Business Owners Need to Value the Business

The owners will need to find the answers to those questions because their heirs either don’t know what the value of the business is or aren’t interested in what it is. Here’s the challenge though, when it comes time to assess the value of the estate of the owner, the IRS will tell the heirs what the business is worth. Then they’ll want taxes paid on that value. Do they have the money to pay those taxes?

When it comes to the valuation process, naturally to avoid a higher estate tax bill the heirs will want the IRS to put a lower value on the business while the IRS will want to put a higher value on the business. Guess who usually wins out?

Many times heirs will have to sell homes, stock or other assets to pay that estate tax bill. Worst case scenario they may have to borrow money or even sue remaining partners to satisfy the IRS. This is not what the owners wanted to do to their loved ones and their former partners.

So how do owners figure out what their business is worth? The following are the most common methods used to value a business:

  • Book Value
  • Straight Capitalization Method
  • Capitalization of Earnings Method
  • Years’ Purchase Method
  • Discounted Future Earnings Method

Solutions with a Fully Funded Buy Sell Agreement

These methods of valuation answer the question of what the business is worth but leave another one unanswered. Namely, how do you set aside money to pay the estate taxes based on the value of the business?

In many cases the answer is, by setting up a guaranteed fully funded buy sell agreement (http://en.wikipedia.org/wiki/Buy-sell_agreement ).This is an agreement where the terms are laid out what happens to a business should something happen to one of the owners. As part of the agreement it looks to put a value on the business and determines a way to pay for it.

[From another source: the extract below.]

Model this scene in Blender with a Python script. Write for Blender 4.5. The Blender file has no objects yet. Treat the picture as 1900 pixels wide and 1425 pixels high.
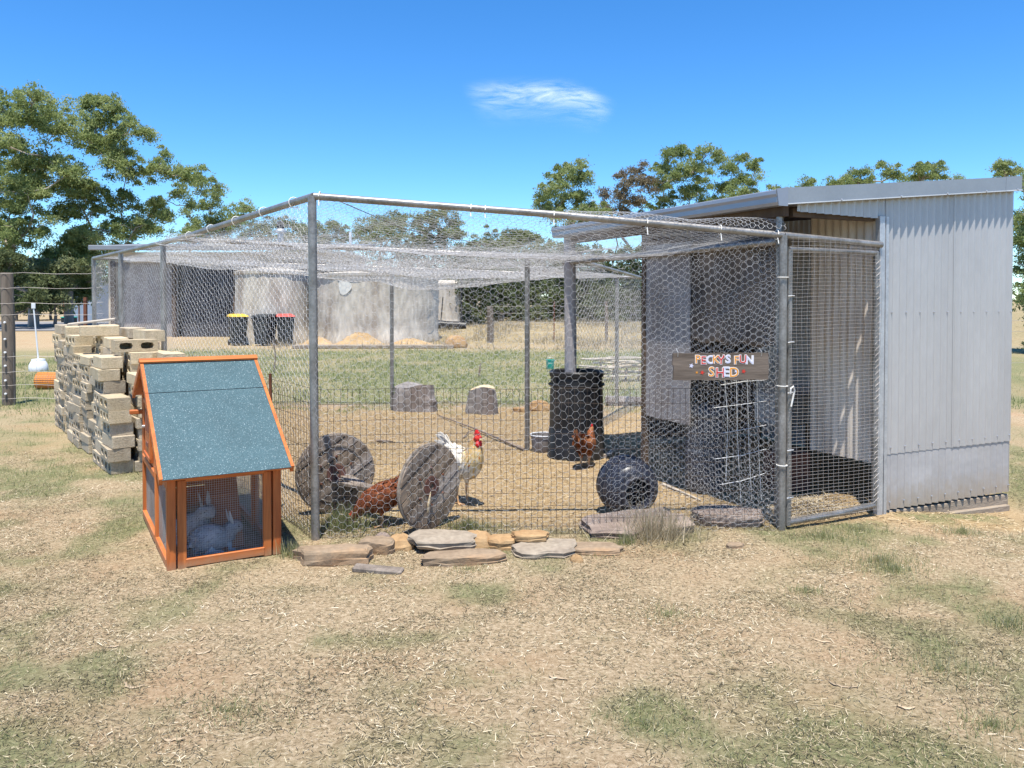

 Need for Updated Business Valuation

Here’s a challenge for business owners when it comes to valuing their business with the buy sell agreement. Simply put, the value changes. The business owners started 20 years ago is worth more today than it was 20 years ago.  And since most owners don’t know when they will create their estate for the IRS to value, they should look to update the value in their guaranteed fully funded buy sell agreement every few years or so. Remember the IRS will want taxes to be paid by the heirs based on what the business is worth and if the heirs don’t have the money to pay that estate tax bill, problems arise.

Are Heirs Qualified to Run the Business?

Finally, is a partner’s spouse or children qualified to take over the business if they pass away? Again, the buy sell agreement can spell out what happens to the business if one of the owners passes away. This even applies if the business is owned by one person.

Wills are a great way to start the process of transferring a business to loved ones and friends however there are a few gaps with it that can be filled by a guaranteed fully funded buy sell agreement. Working with a qualified and licensed insurance advisor and other team members can go a long way in filling those gaps.